Showing posts with label Spirituality. Show all posts
Showing posts with label Spirituality. Show all posts

02 January 2017

Do Hermits Have Hobbies?

 
 [[Dear Sister,
     Do you have hobbies? Do hermits have hobbies? Are they allowed to do this or is your life all about work and prayer? Thanks.]]

What a good question! I don't think anyone has ever asked this before and I know they have never asked it in this way --- with the reference to the work and prayer that structures Benedictine life. I don't know if any hermits refer to some of the things they do as "hobbies" (they certainly might and could) but I would say that every hermit I know engages in activities they consider literally recreational. Some may call such activities "hobbies" but I prefer to identify them in terms of their capacity to help "recreate" me by opening me to the Spirit. What I mean is that the activities I undertake here have some power to assist my prayer, to keep me open and responsive to the Spirit of God. I enjoy them, have fun with them, relax with these activities, explore new and different parts of myself, have the freedom to fail, to try again, and to grow with these activities.

So, what things do I do that fall into these categories? The first (but not the most important) activity is violin; I play violin both in the Oakland Civic Orchestra and with chamber groups composed of friends from the orchestra. I also sometimes play Celtic fiddle --- though less frequently than I once did. Violin used to be my primary recreational activity. These days it is secondary or even tertiary. I don't play every set with OCO or even every year these days --- though I have written violin into my Rule to be sure the time and things music empowers are protected. Secondly, I spend significant time each week writing. That may be blogging, writing poetry, journaling, or working on more substantial projects (articles, etc on prayer, eremitical life, or theology more generally). Sometimes it involves music composition. Some of this falls under the rubrics of work and even penance but the line between recreational writing and these others blurs considerably. That is especially true when writing becomes a form of ministry or part of the writing I consider "work." A third form of recreation is reading. This can sometimes mean fiction (Science fiction, fantasy, poetry, mysteries) but it also means theology; unfortunately, I don't always have time for the really "hard-core" theology I would like to be doing --- the kind that excites, energizes, challenges and renews me.

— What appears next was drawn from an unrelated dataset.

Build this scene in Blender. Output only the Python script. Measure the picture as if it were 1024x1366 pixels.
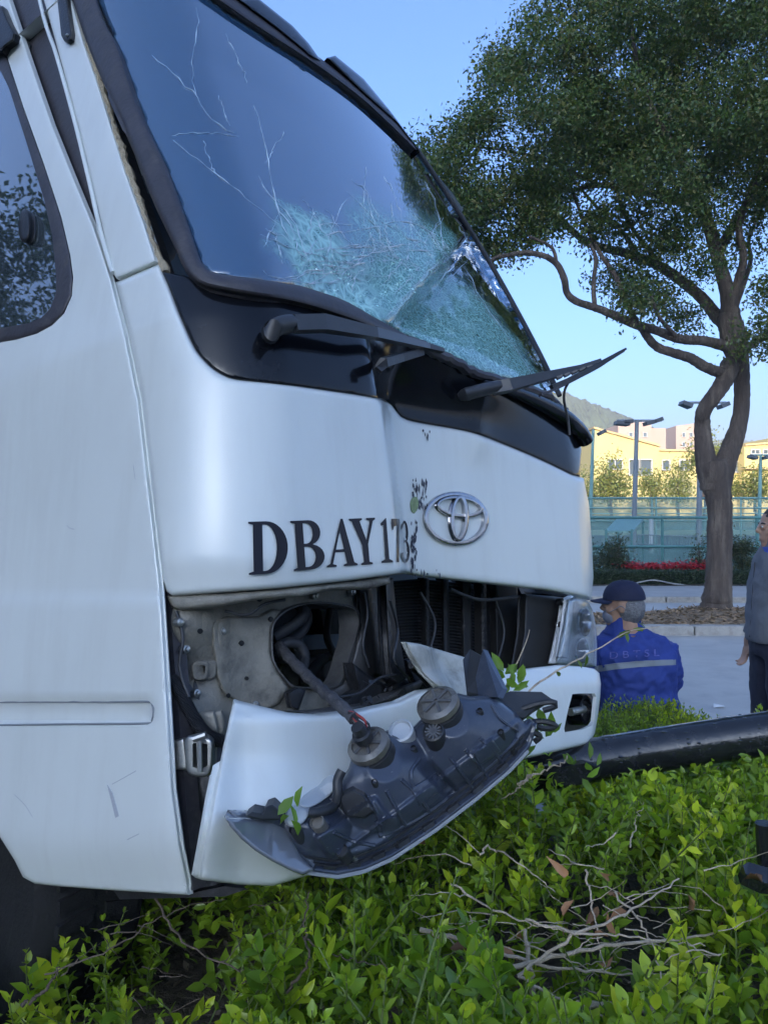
import bpy, bmesh, math, random
import numpy as np
from mathutils import Vector, Matrix
from mathutils.geometry import delaunay_2d_cdt
random.seed(7); RNG = np.random.default_rng(7)
scene = bpy.context.scene
for _o in list(bpy.data.objects): bpy.data.objects.remove(_o)
R = math.radians

# ------------------------------------------------------------------ camera, sky, sun, exposure
CAM_H = 1.6; FPX = 1026.0
cam_d = bpy.data.cameras.new('camera'); cam = bpy.data.objects.new('camera', cam_d)
scene.collection.objects.link(cam); scene.camera = cam
cam.location = (0, 0, CAM_H); cam.rotation_euler = (R(90), 0, 0)
cam_d.sensor_fit = 'VERTICAL'; cam_d.sensor_height = 24.0; cam_d.lens = 24.0*FPX/1366.0
cam_d.clip_start = 0.05; cam_d.clip_end = 6000

SUN_EL, SUN_AZ = R(10), R(193)          # azimuth from +Y towards +X: low sun behind the photographer
world = bpy.data.worlds.new('World'); scene.world = world; world.use_nodes = True
nt = world.node_tree; nt.nodes.clear()
wo = nt.nodes.new('ShaderNodeOutputWorld'); bg = nt.nodes.new('ShaderNodeBackground'); sky = nt.nodes.new('ShaderNodeTexSky')
sky.sky_type = 'NISHITA'; sky.sun_disc = False; sky.sun_elevation = SUN_EL; sky.sun_rotation = SUN_AZ
sky.air_density = 0.7; sky.dust_density = 4.4; sky.ozone_density = 4.8; sky.altitude = 50
nt.links.new(sky.outputs[0], bg.inputs[0]); nt.links.new(bg.outputs[0], wo.inputs[0]); bg.inputs[1].default_value = 0.15
sun_d = bpy.data.lights.new('sun', 'SUN'); sun_o = bpy.data.objects.new('sun', sun_d); scene.collection.objects.link(sun_o)
sun_d.energy = 2.6; sun_d.angle = R(0.5); sun_d.color = (1.0, 0.83, 0.62)
sdir = Vector((math.sin(SUN_AZ)*math.cos(SUN_EL), math.cos(SUN_AZ)*math.cos(SUN_EL), math.sin(SUN_EL)))
sun_o.rotation_euler = sdir.to_track_quat('Z', 'Y').to_euler()
vs = scene.view_settings; vs.view_transform = 'Standard'; vs.look = 'None'; vs.gamma = 1; vs.use_curve_mapping = False
vs.exposure = 2.0
scene.cycles.max_bounces = 8; scene.cycles.transparent_max_bounces = 12

# ------------------------------------------------------------------ helpers
def W(px, py, Y):
    """point at depth Y (metres in front of the photographer) seen at photo pixel px, py"""
    return Vector(((px-512)/FPX*Y, Y, CAM_H-(py-683)/FPX*Y))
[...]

A fourth form of recreation I am coming to use more and more (because I am learning as I go) is drawing. Ordinarily what I draw illustrates liturgical seasons, Scriptural themes, important dimensions of spiritual direction, etc, but even then I am able to play a lot -- with different mediums, colors, and so forth --- and at the same time spend time reflecting and praying in ways I would be less able to do otherwise. Drawing has helped me a lot in journaling and in some of the inner work I am doing with my director. There are times when what we deal with is difficult to articulate; at such times drawing a picture may assist me more than pages and pages of writing. It may also invite my director or delegate into the reality I am seeking to share more profoundly than words are able. Moreover, drawing taps into parts of myself writing alone does not do (the same is true of music!) so it is important to pay attention to those parts of myself and find ways to allow them to speak. All of this is part of being a contemplative and hermit. Finally, recreation includes physical exercise --- mainly walking and some exercise on gym equipment (total gym, time works, treadmill).

You asked if all I do is work and pray. The answer to that is sometimes not so straightforward. Clearly there is room for recreation; in fact, recreation is necessary --- not only for my own physical and intellectual well-being but also spiritually so that I can actually live a life of ora et labora (prayer and work). At bottom everything is meant to serve prayer and thus empower the dignity and integrity of my Self in God. Lines blur because my life is not compartmentalized in the way some people's lives are. Spirituality is not a separate activity I undertake. Neither, in some ways, is prayer. Moreover they each have different dimensions and forms. Work is part of my spirituality; recreation is part of my spirituality; rest and prayer are dimensions of my spirituality. Work (especially reading and writing serious Theology) is profoundly recreational. Work, recreation, and rest all contribute to and segue into prayer. Prayer is both my work and a profound form of rest and recreation (though not in the common sense of that word). Recreation (more usually music, drawing, reading and writing) involves both work (intellectual, spiritual) and prayer. And so it goes!! As you can see, things don't "divvy up" or fall very easily into neat categories! They tend instead to flow into or contribute to one another.

By the way, what I am "allowed" to do is what serves prayer and my capacity for wholeness and love as a solitary hermit. I discern what I need to be doing and include those things in my Rule. The Rule is approved by my bishop. It is first read by my director and delegate --- and sometimes by other religious or monastics who can assist in this way; discernment of what is included is undertaken with the assistance of these folks. I cannot simply do whatever I like, but at the same time my own discernment (provided I have really undertaken this!) is something which tends to be trusted by all involved. The larger questions are not so much what I choose to do but rather, (1) how does this genuinely contribute to my life as a contemplative and solitary canonical hermit along with (2) how is this joined in a balanced or healthy way to the rest of my life?

I hope this answer has been helpful to you! Thanks again for your own question.